• **Set problem**
Repeat exactly and only the lines from the line containing "Reconstruct this image" through the line containing "PI = math.pi", both included.

• **Dataset entries**
- - -

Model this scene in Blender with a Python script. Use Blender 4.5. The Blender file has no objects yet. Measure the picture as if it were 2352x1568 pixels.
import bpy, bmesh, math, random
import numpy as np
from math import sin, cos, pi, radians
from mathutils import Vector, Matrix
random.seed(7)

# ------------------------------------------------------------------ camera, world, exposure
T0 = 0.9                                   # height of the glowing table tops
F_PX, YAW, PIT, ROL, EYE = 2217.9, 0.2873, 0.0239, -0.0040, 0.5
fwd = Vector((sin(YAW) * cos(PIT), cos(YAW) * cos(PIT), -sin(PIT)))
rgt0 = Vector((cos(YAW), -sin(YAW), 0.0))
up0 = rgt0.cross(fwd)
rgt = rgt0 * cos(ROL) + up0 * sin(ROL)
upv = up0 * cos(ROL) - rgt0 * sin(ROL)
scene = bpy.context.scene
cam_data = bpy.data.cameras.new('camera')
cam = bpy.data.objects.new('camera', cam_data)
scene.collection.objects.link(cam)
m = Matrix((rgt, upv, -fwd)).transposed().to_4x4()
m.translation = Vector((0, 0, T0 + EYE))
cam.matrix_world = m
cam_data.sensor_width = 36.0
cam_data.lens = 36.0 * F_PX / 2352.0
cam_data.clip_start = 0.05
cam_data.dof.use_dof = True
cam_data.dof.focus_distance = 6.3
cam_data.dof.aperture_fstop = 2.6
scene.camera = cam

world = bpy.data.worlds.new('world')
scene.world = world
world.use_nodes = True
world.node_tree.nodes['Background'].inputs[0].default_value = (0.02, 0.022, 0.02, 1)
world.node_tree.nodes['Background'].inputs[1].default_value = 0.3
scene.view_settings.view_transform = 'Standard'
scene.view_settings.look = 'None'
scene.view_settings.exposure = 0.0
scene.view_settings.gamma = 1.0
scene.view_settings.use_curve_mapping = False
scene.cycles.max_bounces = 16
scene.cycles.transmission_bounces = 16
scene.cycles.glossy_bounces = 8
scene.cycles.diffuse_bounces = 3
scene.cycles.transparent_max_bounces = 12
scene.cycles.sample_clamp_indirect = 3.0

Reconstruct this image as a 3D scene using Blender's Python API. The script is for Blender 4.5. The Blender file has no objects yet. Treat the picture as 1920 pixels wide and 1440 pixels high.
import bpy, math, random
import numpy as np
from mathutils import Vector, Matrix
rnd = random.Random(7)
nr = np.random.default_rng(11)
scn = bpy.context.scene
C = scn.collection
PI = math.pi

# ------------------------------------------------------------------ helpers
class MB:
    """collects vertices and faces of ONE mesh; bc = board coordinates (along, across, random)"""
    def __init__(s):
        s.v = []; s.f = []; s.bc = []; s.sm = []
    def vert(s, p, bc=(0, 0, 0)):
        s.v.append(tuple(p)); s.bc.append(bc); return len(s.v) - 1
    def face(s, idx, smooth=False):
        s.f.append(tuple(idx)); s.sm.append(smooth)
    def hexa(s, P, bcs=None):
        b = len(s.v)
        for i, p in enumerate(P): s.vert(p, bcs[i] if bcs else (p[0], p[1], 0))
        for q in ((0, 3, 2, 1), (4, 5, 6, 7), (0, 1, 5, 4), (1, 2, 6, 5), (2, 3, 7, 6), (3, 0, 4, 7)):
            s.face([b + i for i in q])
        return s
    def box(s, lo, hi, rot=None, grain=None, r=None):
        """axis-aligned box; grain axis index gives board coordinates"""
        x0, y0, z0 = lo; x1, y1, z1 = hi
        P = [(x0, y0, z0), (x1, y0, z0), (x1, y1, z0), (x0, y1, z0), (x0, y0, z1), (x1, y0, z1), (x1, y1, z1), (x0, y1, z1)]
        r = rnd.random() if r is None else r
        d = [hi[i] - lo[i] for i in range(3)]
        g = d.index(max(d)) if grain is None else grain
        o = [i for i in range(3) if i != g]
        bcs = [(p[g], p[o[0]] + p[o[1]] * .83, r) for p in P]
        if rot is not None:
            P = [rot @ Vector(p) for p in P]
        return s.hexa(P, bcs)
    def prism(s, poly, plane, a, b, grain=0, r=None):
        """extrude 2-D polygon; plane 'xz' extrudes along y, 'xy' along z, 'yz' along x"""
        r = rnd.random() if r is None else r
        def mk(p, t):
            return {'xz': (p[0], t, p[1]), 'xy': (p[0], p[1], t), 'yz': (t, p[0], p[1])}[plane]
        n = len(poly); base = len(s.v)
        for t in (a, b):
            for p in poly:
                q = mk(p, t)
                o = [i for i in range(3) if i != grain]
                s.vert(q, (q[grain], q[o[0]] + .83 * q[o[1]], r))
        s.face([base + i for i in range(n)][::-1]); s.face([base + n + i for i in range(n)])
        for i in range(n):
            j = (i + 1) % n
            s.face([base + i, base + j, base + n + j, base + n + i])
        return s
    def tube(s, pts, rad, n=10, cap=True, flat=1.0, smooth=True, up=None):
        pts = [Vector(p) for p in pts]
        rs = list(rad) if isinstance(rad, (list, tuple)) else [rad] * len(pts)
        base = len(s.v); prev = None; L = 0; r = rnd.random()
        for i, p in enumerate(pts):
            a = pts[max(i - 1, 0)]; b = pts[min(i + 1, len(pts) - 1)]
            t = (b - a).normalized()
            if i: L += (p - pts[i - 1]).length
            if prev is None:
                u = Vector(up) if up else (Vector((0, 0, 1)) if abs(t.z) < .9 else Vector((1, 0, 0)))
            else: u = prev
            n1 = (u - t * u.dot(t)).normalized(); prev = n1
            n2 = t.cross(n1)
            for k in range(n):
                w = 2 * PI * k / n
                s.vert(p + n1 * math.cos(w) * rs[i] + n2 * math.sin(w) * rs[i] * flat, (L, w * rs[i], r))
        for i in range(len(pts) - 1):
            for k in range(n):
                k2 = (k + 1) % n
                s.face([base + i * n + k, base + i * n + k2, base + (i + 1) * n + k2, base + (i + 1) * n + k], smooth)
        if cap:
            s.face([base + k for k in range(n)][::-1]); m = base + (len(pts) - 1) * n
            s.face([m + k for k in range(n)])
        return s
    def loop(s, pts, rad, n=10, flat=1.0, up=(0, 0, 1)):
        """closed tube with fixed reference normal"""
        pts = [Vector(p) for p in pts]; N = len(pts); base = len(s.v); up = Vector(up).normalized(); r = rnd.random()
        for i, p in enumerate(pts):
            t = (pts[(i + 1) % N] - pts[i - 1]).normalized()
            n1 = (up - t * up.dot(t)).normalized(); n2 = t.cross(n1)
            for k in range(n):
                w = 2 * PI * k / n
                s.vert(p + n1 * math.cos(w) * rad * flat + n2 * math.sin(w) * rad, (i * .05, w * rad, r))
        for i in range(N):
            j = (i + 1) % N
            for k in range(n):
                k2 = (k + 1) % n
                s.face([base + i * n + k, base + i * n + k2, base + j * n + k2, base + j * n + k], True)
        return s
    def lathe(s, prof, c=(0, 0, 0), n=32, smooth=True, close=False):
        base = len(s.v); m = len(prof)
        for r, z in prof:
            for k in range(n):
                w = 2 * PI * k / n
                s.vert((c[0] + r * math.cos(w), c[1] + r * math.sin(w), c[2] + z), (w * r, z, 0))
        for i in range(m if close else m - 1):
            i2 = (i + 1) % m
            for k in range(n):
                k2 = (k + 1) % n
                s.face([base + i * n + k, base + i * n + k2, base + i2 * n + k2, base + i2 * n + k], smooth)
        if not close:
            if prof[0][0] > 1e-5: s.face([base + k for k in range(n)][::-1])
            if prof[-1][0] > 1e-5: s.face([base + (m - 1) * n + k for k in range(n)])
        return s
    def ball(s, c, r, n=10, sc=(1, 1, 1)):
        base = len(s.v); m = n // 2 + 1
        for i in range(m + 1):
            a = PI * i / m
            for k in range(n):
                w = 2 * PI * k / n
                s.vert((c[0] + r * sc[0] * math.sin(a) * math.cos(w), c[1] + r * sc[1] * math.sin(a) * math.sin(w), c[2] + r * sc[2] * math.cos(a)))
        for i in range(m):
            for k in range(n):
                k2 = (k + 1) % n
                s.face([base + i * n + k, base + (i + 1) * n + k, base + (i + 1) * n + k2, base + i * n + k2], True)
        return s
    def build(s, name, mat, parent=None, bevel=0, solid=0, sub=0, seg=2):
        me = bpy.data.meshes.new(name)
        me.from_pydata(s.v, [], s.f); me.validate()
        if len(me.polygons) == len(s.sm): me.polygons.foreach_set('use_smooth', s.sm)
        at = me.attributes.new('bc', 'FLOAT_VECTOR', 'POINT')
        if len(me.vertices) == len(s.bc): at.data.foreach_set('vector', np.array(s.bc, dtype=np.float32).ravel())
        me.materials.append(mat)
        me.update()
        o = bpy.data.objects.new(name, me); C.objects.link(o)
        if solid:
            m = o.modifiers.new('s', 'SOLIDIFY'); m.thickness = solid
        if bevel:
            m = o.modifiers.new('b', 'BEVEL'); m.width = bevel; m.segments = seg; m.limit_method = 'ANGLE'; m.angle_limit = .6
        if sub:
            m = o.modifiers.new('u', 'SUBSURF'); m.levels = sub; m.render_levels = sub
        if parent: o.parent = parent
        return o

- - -

• **Full response**
Reconstruct this image as a 3D scene using Blender's Python API. The script is for Blender 4.5. The Blender file has no objects yet. Treat the picture as 1920 pixels wide and 1440 pixels high.
import bpy, math, random
import numpy as np
from mathutils import Vector, Matrix
rnd = random.Random(7)
nr = np.random.default_rng(11)
scn = bpy.context.scene
C = scn.collection
PI = math.pi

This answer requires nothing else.